I have come across a blocked URL on my site. It seem to be totally random.
After checking my logs, watching the WAF stats closely an checking my waf rules, I see no blocking in place. At this stage. I am unabe to detect the casue. This was detected using ahrefs seo tool showing a 403 error on this URL When I manually inspected indeed it is showing a Cloudflare block.
I was hoping someone might point out exactly where else I might troubeshoot futher.
UPDATE: I am afraid you’re having a custom-made Firewall Rule that blocks the URLs which contain cpanel word in them (either a http uri path or something else).
Either modify and adjust it, or rather change the URL of the article to have like /c-panel- instead of /cpanel- which triggers it.
Oh well that toally makes sense. I do recall having such a rule. This rule was provided to me by a past help question. I do actually have a such a cpanel block rule. However, It does not indciate that it would be blocking this URL specifically/ Its just a port block
Here is the expression I found
(http.host contains “techbusinessnews.com.au” and not cf.edge.server_port in {80 443}) or (http.request.uri.path contains “cpanel” and ip.src ne 110.23.28.129) or (http.host contains “cpanel.domain.tld” and ip.src ne 110.23.28.129)
This one works well and good to have it.
Sure, it does protect from accessing to the example.com/cpanel/, however it also does catch the /cpanel-and-the-file-transfer-protocol-ftp/ or any other published blog post/article you have where the word “cpanel” is used (no matter to the order where does it stand after example.com/).
Maybe with a bit modification as:
http.request.uri.path eq “/cpanel”
But, we’d need a bit one more combination as by add a trailing slash like /cpanel/ would pass someone through as Web browser treat this differently (some ar ehide the trailing slash, while some add it in the URL address bar).

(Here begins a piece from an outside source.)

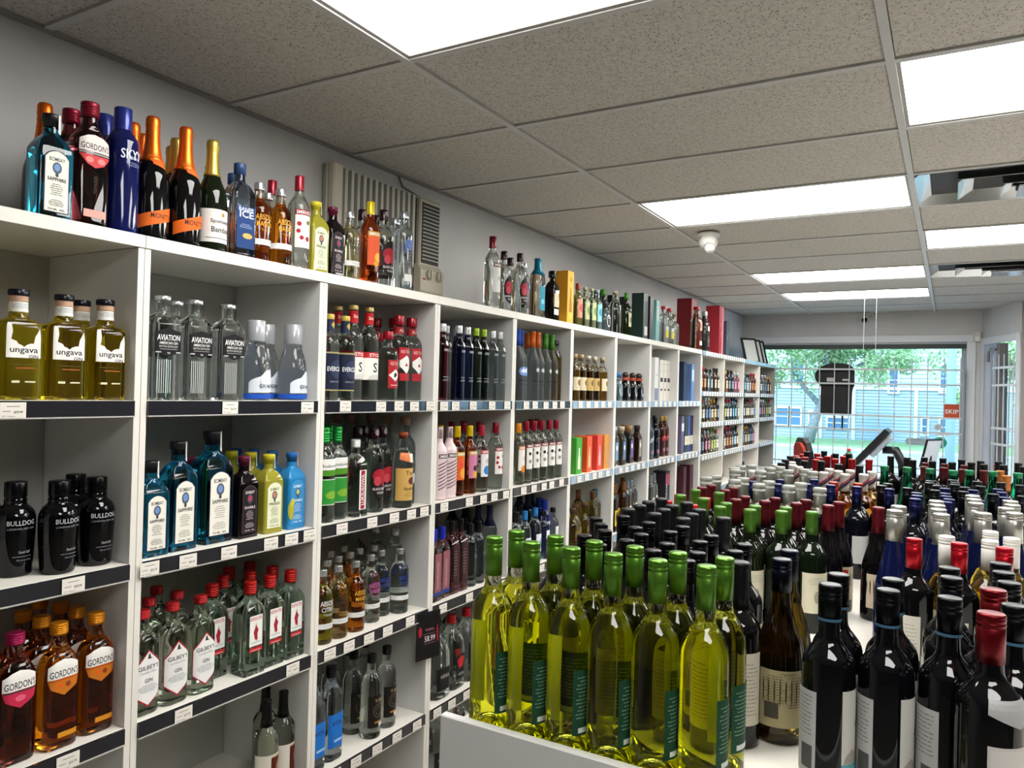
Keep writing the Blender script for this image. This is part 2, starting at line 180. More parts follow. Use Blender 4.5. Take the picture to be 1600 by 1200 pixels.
pr('julio', 'tequila_bottle', 'squat dark bottle, oval label, round stopper', 'round', 182, 92, 66, 'o:0d0d0c', ('ball', '2c2018', 40, 1.5), [('e',6,66,50,76,'c8ccd0'), ('e',6,66,42,66,'8e9498')], extra=[('neck_seal', [('r',0,140,130,18,'a0402c')])])
pr('julioB', 'tequila_bottle', 'squat clear bottle, oval label, blue stopper', 'round', 182, 88, 62, 'g:a8c0cc', ('ball', '3c6c94', 36, 1.4), [('e',0,66,48,76,'d0d8dc')])
def orn(key, desc, glass, capc, labc):
    pr(key, 'tequila_bottle', desc, 'square', 240, 84, 56, glass, ('cork', capc, 44, 1.4), [('r',0,90,40,110,labc), ('e',0,110,26,34,'e0e0e0'), ('l',0,66,30,24,4,'556')])
orn('ornB', 'dark square bottle, blue-yellow label', 'o:2a2418', 'b0a894', '5c84a8')
orn('ornP', 'dark square bottle, purple label, wooden top', 'o:1a1410', 'a07850', '6a5a9a')
orn('ornD', 'dark brown square bottle, plain label', 'o:24130c', '2c2018', '9c9484')
orn('ornC', 'clear square bottle, blue label', 'g:b4c4cc', 'a8b0b4', '7898b0')
def jw(key, desc, glass, capc, labc, h=290):
    pr(key, 'whisky_bottle', desc, 'flask', h, 78, 62, glass, ('cyl', capc, 36, 1.15), [('p', [(-34,110),(-34,140),(34,170),(34,140)], labc), ('r',0,140,40,3,'d8c090'), ('r',0,50,46,26,'8a6a80')])
jw('jwK', 'black whisky bottle, slanted dark label', 'o:0b0b0e', '141414', '22242c')
jw('jwR', 'dark red whisky bottle, slanted red label', 'o:3a120c', 'a8884c', 'a03040')
jw('jwG', 'grey whisky bottle, slanted silver label', 'o:3c4450', '30343a', '8a94a4')
pr('gold', 'rum_bottle', 'amber rum bottle, yellow label, brown cap', 'flask', 285, 84, 60, 'g:6e3a10', ('foil', '7a4a18', 60, 1.1), [('r',0,84,56,96,'c8b030'), ('e',0,90,40,60,'3a2c14')])
pr('silv', 'rum_bottle', 'clear rum bottle, oval label, grey cap', 'flask', 285, 84, 60, 'g:d4dcda', ('foil', '7c8288', 56, 1.1), [('e',0,84,58,96,'d4d8d4'), ('e',0,90,38,60,'3c4240')])
pr('brn', 'tequila_bottle', 'pale-gold bottle, brown capsule', 'square', 275, 76, 60, 'g:b09a4c', ('foil', '6a4028', 50, 1.2), [('r',0,84,56,60,'9a8440')])
pr('tealt', 'tequila_bottle', 'clear bottle, teal capsule', 'square', 275, 80, 60, 'g:ccd6d0', ('foil', '1c6074', 46, 1.2), [('r',0,84,56,40,'b4c0b8')])
pr('whl', 'tequila_bottle', 'yellow-gold bottle with dark cork', 'round', 210, 84, 70, 'g:a89428', ('cork', '4a2c18', 30, 1.3), [('r',0,70,50,36,'6a5a28'), ('r',0,40,50,10,'a03028')])
pr('blv', 'vodka_bottle', 'clear vodka bottle, bright blue cap', 'vodka', 262, 74, 74, 'g:c4d0d8', ('rib', '2274b8', 44, 1.15), [('r',0,90,50,90,'d8e0e8'), ('p', [(-10,60),(0,120),(14,70)], '2a80b8')])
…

Therefore, I think the ending expression should be:
(http.host contains “techbusinessnews.com.au” and not cf.edge.server_port in {80 443}) or (http.request.uri.path eq “/cpanel” and ip.src ne your.ip.v4.here) or (http.request.uri.path eq “/cpanel/” and ip.src ne your.ip.v4.here) or (http.host contains “cpanel.domain.tld” and ip.src ne your.ip.v4.here)
NOTE: If you copy-paste, replace the double quotes " ", otherwise it would show you the error while parsing the expression.
With the above slightly modified, we would catch example.com/cpanel and example.com/cpanel/ which both end-up with “1020 Access denied” page to the visitor not matching the IP, while example.com/cpanel-article-title/ wouldn’t be blocked for them and they could normally see and read the article.
Alongside the access to the cPanel via port example.com:2083 is also blocked in general with the first part of that firewall expression rule.